GIVEN INFORMATION ▸
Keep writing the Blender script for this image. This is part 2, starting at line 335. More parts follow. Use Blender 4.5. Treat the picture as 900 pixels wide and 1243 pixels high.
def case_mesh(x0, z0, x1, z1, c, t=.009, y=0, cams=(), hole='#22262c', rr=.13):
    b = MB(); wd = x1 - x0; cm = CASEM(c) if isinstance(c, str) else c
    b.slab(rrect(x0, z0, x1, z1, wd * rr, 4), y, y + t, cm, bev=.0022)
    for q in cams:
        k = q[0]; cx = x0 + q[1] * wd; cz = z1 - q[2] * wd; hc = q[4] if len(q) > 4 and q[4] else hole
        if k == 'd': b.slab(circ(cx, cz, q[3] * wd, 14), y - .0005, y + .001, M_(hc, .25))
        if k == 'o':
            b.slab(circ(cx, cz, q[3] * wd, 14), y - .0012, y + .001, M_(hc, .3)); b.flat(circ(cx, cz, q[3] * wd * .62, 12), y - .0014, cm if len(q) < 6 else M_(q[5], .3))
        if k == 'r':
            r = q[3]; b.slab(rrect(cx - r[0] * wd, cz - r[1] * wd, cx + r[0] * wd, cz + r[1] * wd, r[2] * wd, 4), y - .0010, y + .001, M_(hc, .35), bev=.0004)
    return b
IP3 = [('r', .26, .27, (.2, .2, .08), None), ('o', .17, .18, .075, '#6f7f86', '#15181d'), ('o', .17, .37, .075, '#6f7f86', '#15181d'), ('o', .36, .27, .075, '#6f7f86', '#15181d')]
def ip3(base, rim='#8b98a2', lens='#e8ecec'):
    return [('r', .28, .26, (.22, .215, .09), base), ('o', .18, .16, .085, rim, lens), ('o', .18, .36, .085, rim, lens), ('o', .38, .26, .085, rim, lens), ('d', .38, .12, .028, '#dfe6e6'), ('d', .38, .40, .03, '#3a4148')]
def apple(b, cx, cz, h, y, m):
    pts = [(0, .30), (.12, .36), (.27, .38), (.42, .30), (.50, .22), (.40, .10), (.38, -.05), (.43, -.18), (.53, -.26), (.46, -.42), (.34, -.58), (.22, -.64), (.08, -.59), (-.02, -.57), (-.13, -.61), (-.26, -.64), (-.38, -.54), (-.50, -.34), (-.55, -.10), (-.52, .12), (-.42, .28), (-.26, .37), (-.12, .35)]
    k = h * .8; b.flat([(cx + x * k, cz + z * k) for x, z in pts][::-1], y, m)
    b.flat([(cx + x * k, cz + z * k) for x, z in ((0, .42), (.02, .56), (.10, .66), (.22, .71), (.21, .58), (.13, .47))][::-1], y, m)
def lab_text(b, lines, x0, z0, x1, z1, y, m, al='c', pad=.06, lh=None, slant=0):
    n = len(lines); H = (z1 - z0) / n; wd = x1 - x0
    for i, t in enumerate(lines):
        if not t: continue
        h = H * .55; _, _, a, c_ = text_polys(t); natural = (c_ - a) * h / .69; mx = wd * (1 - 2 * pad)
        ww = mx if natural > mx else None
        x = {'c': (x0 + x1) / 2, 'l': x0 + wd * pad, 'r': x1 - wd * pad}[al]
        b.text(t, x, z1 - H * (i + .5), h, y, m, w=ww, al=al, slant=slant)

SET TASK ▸
Exactly reproduce the material above.

EXPECTED ANSWER ▸
Keep writing the Blender script for this image. This is part 2, starting at line 335. More parts follow. Use Blender 4.5. Treat the picture as 900 pixels wide and 1243 pixels high.
def case_mesh(x0, z0, x1, z1, c, t=.009, y=0, cams=(), hole='#22262c', rr=.13):
    b = MB(); wd = x1 - x0; cm = CASEM(c) if isinstance(c, str) else c
    b.slab(rrect(x0, z0, x1, z1, wd * rr, 4), y, y + t, cm, bev=.0022)
    for q in cams:
        k = q[0]; cx = x0 + q[1] * wd; cz = z1 - q[2] * wd; hc = q[4] if len(q) > 4 and q[4] else hole
        if k == 'd': b.slab(circ(cx, cz, q[3] * wd, 14), y - .0005, y + .001, M_(hc, .25))
        if k == 'o':
            b.slab(circ(cx, cz, q[3] * wd, 14), y - .0012, y + .001, M_(hc, .3)); b.flat(circ(cx, cz, q[3] * wd * .62, 12), y - .0014, cm if len(q) < 6 else M_(q[5], .3))
        if k == 'r':
            r = q[3]; b.slab(rrect(cx - r[0] * wd, cz - r[1] * wd, cx + r[0] * wd, cz + r[1] * wd, r[2] * wd, 4), y - .0010, y + .001, M_(hc, .35), bev=.0004)
    return b
IP3 = [('r', .26, .27, (.2, .2, .08), None), ('o', .17, .18, .075, '#6f7f86', '#15181d'), ('o', .17, .37, .075, '#6f7f86', '#15181d'), ('o', .36, .27, .075, '#6f7f86', '#15181d')]
def ip3(base, rim='#8b98a2', lens='#e8ecec'):
    return [('r', .28, .26, (.22, .215, .09), base), ('o', .18, .16, .085, rim, lens), ('o', .18, .36, .085, rim, lens), ('o', .38, .26, .085, rim, lens), ('d', .38, .12, .028, '#dfe6e6'), ('d', .38, .40, .03, '#3a4148')]
def apple(b, cx, cz, h, y, m):
    pts = [(0, .30), (.12, .36), (.27, .38), (.42, .30), (.50, .22), (.40, .10), (.38, -.05), (.43, -.18), (.53, -.26), (.46, -.42), (.34, -.58), (.22, -.64), (.08, -.59), (-.02, -.57), (-.13, -.61), (-.26, -.64), (-.38, -.54), (-.50, -.34), (-.55, -.10), (-.52, .12), (-.42, .28), (-.26, .37), (-.12, .35)]
    k = h * .8; b.flat([(cx + x * k, cz + z * k) for x, z in pts][::-1], y, m)
    b.flat([(cx + x * k, cz + z * k) for x, z in ((0, .42), (.02, .56), (.10, .66), (.22, .71), (.21, .58), (.13, .47))][::-1], y, m)
def lab_text(b, lines, x0, z0, x1, z1, y, m, al='c', pad=.06, lh=None, slant=0):
    n = len(lines); H = (z1 - z0) / n; wd = x1 - x0
    for i, t in enumerate(lines):
        if not t: continue
        h = H * .55; _, _, a, c_ = text_polys(t); natural = (c_ - a) * h / .69; mx = wd * (1 - 2 * pad)
        ww = mx if natural > mx else None
        x = {'c': (x0 + x1) / 2, 'l': x0 + wd * pad, 'r': x1 - wd * pad}[al]
        b.text(t, x, z1 - H * (i + .5), h, y, m, w=ww, al=al, slant=slant)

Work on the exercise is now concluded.